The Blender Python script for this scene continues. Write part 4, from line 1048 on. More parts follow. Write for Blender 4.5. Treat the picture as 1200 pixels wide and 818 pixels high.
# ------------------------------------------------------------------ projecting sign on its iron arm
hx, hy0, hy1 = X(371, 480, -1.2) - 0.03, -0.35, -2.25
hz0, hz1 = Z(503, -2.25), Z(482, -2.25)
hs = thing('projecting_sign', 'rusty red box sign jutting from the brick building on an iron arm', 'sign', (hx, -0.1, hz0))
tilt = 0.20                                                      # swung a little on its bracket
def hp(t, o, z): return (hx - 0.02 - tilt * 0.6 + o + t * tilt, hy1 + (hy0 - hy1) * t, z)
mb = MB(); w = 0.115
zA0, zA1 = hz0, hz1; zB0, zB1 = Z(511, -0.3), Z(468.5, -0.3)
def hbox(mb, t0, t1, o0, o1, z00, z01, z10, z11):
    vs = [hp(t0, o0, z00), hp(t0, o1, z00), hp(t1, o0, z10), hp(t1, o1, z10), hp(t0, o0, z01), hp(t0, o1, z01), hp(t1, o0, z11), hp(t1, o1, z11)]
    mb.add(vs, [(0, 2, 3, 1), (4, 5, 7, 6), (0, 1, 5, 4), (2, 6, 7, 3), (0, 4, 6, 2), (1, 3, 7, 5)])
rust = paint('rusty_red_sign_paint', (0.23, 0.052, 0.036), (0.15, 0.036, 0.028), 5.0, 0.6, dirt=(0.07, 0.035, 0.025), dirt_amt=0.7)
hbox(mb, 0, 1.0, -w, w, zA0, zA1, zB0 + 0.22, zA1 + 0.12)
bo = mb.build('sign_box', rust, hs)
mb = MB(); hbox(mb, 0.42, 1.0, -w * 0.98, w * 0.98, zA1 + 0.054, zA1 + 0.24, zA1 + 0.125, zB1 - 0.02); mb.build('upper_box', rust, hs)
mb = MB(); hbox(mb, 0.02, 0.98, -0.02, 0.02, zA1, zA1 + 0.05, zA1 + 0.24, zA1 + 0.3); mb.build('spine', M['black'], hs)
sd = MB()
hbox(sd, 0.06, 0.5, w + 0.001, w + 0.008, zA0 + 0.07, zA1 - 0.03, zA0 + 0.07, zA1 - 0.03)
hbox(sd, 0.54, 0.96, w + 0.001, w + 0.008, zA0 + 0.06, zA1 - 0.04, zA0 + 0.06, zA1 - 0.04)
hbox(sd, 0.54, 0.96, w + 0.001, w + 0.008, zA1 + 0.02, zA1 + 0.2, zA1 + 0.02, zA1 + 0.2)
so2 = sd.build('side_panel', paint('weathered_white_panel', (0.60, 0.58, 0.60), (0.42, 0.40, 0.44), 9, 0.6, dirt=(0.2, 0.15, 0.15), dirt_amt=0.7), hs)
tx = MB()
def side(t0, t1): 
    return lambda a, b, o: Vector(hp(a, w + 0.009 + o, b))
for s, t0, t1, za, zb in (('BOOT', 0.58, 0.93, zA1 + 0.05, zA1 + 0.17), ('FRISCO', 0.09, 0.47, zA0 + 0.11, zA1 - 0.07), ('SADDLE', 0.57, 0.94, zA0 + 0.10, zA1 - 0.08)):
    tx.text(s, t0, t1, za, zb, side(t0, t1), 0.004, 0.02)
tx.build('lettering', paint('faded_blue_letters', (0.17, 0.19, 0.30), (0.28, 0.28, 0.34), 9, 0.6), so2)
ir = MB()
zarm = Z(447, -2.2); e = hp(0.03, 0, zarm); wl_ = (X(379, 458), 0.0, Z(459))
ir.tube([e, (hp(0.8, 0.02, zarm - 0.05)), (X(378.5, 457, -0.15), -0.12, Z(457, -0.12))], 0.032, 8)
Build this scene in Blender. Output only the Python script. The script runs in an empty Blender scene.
== == ==
Each entry above is to be printed again exactly.

The Blender Python script for this scene continues. Write part 4, from line 1048 on. More parts follow. Write for Blender 4.5. Treat the picture as 1200 pixels wide and 818 pixels high.
# ------------------------------------------------------------------ projecting sign on its iron arm
hx, hy0, hy1 = X(371, 480, -1.2) - 0.03, -0.35, -2.25
hz0, hz1 = Z(503, -2.25), Z(482, -2.25)
hs = thing('projecting_sign', 'rusty red box sign jutting from the brick building on an iron arm', 'sign', (hx, -0.1, hz0))
tilt = 0.20                                                      # swung a little on its bracket
def hp(t, o, z): return (hx - 0.02 - tilt * 0.6 + o + t * tilt, hy1 + (hy0 - hy1) * t, z)
mb = MB(); w = 0.115
zA0, zA1 = hz0, hz1; zB0, zB1 = Z(511, -0.3), Z(468.5, -0.3)
def hbox(mb, t0, t1, o0, o1, z00, z01, z10, z11):
    vs = [hp(t0, o0, z00), hp(t0, o1, z00), hp(t1, o0, z10), hp(t1, o1, z10), hp(t0, o0, z01), hp(t0, o1, z01), hp(t1, o0, z11), hp(t1, o1, z11)]
    mb.add(vs, [(0, 2, 3, 1), (4, 5, 7, 6), (0, 1, 5, 4), (2, 6, 7, 3), (0, 4, 6, 2), (1, 3, 7, 5)])
rust = paint('rusty_red_sign_paint', (0.23, 0.052, 0.036), (0.15, 0.036, 0.028), 5.0, 0.6, dirt=(0.07, 0.035, 0.025), dirt_amt=0.7)
hbox(mb, 0, 1.0, -w, w, zA0, zA1, zB0 + 0.22, zA1 + 0.12)
bo = mb.build('sign_box', rust, hs)
mb = MB(); hbox(mb, 0.42, 1.0, -w * 0.98, w * 0.98, zA1 + 0.054, zA1 + 0.24, zA1 + 0.125, zB1 - 0.02); mb.build('upper_box', rust, hs)
mb = MB(); hbox(mb, 0.02, 0.98, -0.02, 0.02, zA1, zA1 + 0.05, zA1 + 0.24, zA1 + 0.3); mb.build('spine', M['black'], hs)
sd = MB()
hbox(sd, 0.06, 0.5, w + 0.001, w + 0.008, zA0 + 0.07, zA1 - 0.03, zA0 + 0.07, zA1 - 0.03)
hbox(sd, 0.54, 0.96, w + 0.001, w + 0.008, zA0 + 0.06, zA1 - 0.04, zA0 + 0.06, zA1 - 0.04)
hbox(sd, 0.54, 0.96, w + 0.001, w + 0.008, zA1 + 0.02, zA1 + 0.2, zA1 + 0.02, zA1 + 0.2)
so2 = sd.build('side_panel', paint('weathered_white_panel', (0.60, 0.58, 0.60), (0.42, 0.40, 0.44), 9, 0.6, dirt=(0.2, 0.15, 0.15), dirt_amt=0.7), hs)
tx = MB()
def side(t0, t1): 
    return lambda a, b, o: Vector(hp(a, w + 0.009 + o, b))
for s, t0, t1, za, zb in (('BOOT', 0.58, 0.93, zA1 + 0.05, zA1 + 0.17), ('FRISCO', 0.09, 0.47, zA0 + 0.11, zA1 - 0.07), ('SADDLE', 0.57, 0.94, zA0 + 0.10, zA1 - 0.08)):
    tx.text(s, t0, t1, za, zb, side(t0, t1), 0.004, 0.02)
tx.build('lettering', paint('faded_blue_letters', (0.17, 0.19, 0.30), (0.28, 0.28, 0.34), 9, 0.6), so2)
ir = MB()
zarm = Z(447, -2.2); e = hp(0.03, 0, zarm); wl_ = (X(379, 458), 0.0, Z(459))
ir.tube([e, (hp(0.8, 0.02, zarm - 0.05)), (X(378.5, 457, -0.15), -0.12, Z(457, -0.12))], 0.032, 8)
Build this scene in Blender. Output only the Python script. The script runs in an empty Blender scene.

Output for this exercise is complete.